> YOUR OBJECTIVE
Find the number of lines containing the string "from" in the data. Answer with the number by itself.

> SOURCE EXCERPT
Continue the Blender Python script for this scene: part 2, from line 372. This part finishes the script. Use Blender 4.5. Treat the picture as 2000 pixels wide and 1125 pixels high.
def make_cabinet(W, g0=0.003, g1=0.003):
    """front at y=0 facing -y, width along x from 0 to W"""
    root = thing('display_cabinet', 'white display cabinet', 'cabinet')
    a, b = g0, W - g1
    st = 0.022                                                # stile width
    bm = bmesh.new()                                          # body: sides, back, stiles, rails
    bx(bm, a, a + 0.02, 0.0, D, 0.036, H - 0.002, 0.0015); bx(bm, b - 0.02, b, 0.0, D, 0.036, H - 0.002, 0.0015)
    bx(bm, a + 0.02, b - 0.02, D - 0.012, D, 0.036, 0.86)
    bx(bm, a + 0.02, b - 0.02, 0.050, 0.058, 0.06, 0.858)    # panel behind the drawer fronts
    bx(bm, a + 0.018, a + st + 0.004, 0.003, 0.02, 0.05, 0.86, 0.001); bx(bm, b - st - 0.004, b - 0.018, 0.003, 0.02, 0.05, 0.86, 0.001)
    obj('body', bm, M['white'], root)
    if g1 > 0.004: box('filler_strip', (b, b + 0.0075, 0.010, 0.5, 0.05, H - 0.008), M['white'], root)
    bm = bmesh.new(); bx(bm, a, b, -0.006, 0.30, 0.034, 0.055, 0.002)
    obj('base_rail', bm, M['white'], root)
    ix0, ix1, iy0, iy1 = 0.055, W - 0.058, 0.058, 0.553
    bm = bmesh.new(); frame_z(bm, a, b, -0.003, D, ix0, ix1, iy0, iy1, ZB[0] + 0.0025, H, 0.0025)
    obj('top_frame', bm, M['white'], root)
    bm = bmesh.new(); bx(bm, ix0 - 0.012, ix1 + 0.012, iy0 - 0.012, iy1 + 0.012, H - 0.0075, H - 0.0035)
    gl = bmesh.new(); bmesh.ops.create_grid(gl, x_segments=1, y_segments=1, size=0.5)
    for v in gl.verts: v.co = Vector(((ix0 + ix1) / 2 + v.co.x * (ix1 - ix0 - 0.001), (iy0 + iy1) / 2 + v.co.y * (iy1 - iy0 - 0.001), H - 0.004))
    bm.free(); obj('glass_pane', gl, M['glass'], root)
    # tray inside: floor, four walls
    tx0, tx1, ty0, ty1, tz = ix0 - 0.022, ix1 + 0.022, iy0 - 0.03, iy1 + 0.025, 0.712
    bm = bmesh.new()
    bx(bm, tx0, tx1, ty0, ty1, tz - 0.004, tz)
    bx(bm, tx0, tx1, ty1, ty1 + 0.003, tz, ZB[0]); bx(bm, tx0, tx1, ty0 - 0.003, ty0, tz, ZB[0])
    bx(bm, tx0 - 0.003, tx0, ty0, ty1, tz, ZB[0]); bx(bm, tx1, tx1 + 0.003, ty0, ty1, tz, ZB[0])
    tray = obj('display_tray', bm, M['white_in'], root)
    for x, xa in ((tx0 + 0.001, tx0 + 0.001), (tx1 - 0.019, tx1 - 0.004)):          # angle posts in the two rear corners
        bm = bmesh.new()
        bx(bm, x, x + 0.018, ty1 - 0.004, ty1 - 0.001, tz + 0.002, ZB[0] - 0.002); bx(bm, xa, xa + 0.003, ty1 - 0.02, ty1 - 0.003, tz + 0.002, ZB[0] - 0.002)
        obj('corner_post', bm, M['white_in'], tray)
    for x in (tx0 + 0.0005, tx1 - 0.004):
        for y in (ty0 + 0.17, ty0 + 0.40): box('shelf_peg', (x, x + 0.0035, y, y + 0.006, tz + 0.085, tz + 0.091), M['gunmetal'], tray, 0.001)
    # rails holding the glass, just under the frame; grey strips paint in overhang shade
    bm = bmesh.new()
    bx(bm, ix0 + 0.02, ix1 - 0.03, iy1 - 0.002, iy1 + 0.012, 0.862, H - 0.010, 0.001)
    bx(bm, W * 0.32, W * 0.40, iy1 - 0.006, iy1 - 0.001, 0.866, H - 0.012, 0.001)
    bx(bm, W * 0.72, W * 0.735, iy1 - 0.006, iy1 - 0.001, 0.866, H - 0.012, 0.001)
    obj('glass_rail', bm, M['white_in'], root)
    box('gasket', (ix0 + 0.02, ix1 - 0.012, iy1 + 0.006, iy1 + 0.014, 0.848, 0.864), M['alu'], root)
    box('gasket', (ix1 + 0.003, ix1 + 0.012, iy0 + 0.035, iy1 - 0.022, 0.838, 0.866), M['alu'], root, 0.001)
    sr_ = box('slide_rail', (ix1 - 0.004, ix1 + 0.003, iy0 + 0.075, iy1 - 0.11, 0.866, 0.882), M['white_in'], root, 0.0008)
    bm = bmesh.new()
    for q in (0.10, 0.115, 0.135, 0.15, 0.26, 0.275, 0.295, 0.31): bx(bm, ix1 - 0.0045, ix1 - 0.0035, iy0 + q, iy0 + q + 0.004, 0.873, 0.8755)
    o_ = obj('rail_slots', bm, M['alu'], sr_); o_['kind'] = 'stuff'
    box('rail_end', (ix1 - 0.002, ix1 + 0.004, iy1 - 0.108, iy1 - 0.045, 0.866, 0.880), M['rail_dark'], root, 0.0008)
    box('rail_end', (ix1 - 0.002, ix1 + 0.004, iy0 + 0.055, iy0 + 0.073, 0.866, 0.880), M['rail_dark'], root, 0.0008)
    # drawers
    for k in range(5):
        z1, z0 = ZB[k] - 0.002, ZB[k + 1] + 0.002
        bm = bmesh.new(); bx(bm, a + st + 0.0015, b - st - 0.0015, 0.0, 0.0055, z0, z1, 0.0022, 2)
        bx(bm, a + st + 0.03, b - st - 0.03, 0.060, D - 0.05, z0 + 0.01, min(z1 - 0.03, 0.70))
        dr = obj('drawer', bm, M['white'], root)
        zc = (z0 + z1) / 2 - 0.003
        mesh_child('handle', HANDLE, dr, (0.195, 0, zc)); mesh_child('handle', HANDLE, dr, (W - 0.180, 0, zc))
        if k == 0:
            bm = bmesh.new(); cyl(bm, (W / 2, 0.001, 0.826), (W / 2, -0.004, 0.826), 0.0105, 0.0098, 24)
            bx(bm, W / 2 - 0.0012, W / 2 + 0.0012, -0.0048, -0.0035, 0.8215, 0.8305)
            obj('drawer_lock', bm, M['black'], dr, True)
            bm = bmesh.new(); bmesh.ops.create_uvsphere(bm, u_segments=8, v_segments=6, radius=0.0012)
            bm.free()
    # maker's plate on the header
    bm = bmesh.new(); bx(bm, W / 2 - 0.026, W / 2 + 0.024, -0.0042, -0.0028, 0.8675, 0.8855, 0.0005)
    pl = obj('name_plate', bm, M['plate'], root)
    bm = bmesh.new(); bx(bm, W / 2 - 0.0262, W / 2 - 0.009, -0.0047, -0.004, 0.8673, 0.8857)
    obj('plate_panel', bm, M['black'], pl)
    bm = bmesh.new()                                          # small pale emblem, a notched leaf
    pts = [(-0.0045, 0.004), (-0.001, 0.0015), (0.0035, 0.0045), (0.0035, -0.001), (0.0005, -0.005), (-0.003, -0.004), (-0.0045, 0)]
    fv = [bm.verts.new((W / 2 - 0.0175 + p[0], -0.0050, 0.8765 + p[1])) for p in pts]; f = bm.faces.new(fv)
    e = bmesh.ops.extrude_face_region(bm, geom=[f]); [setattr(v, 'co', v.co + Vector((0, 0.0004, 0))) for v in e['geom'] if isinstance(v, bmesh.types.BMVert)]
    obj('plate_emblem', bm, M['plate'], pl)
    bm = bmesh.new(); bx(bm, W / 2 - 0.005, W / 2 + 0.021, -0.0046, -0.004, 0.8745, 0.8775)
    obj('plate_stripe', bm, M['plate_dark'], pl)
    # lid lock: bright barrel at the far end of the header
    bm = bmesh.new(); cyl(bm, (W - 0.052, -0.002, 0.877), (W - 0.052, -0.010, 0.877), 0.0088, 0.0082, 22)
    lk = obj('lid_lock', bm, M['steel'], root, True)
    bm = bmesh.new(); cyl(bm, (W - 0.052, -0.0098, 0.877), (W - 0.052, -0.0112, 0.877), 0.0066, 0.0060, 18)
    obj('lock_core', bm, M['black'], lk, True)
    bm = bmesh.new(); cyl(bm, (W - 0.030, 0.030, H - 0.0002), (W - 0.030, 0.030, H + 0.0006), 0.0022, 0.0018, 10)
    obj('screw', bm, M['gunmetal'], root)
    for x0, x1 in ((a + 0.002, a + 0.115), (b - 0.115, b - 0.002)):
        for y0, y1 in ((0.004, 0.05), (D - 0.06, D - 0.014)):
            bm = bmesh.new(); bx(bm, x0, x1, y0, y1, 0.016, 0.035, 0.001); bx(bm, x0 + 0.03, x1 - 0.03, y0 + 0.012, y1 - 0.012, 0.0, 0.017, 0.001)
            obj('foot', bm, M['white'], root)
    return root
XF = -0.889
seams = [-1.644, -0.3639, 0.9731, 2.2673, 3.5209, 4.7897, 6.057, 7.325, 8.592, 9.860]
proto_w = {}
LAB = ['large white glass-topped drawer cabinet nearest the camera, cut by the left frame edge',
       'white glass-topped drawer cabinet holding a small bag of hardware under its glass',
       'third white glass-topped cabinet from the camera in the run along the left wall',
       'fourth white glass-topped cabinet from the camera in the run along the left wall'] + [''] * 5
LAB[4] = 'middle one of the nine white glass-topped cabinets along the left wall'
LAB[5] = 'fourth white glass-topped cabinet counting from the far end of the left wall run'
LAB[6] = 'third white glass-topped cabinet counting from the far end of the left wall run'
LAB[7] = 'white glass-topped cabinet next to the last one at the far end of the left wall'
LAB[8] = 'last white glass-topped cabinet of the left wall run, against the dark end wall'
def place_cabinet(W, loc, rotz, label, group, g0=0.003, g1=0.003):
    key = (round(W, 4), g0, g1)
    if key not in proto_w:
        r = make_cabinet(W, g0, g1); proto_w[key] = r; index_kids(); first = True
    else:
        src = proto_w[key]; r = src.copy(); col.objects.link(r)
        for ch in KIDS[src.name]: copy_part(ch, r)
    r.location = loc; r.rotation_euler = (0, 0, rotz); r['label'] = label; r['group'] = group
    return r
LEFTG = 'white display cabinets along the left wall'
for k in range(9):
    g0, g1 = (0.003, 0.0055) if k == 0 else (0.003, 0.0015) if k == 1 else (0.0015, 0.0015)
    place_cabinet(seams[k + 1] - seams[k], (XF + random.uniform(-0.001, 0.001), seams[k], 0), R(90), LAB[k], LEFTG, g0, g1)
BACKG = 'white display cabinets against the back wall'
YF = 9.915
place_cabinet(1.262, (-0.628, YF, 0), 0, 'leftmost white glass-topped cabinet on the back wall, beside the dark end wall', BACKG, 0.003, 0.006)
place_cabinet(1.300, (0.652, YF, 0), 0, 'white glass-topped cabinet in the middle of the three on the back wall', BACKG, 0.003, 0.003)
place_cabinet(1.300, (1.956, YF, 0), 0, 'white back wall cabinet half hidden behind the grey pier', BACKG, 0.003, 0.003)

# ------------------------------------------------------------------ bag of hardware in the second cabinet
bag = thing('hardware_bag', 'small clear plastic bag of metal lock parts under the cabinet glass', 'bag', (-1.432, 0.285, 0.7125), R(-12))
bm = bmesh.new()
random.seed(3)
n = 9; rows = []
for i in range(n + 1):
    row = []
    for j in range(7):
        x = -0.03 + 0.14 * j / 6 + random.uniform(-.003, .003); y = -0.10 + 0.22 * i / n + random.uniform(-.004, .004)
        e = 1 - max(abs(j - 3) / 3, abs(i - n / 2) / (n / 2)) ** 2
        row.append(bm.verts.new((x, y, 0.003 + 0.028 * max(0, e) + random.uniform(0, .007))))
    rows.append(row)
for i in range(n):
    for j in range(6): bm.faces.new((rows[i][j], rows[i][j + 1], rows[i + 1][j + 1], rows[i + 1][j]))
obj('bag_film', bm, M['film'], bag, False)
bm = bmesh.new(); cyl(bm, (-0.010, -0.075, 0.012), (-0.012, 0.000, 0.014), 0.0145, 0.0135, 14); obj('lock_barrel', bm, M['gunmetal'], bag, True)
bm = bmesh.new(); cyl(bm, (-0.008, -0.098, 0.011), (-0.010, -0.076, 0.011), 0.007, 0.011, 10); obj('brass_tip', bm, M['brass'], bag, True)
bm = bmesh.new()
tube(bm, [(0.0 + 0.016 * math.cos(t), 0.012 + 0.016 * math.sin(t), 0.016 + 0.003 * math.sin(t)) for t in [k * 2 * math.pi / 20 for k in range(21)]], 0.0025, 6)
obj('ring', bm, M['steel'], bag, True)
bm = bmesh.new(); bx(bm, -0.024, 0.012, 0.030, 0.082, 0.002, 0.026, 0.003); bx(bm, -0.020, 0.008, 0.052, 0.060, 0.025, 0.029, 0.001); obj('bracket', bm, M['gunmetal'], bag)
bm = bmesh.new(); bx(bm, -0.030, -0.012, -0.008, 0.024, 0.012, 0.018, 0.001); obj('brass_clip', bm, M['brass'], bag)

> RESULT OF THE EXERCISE
6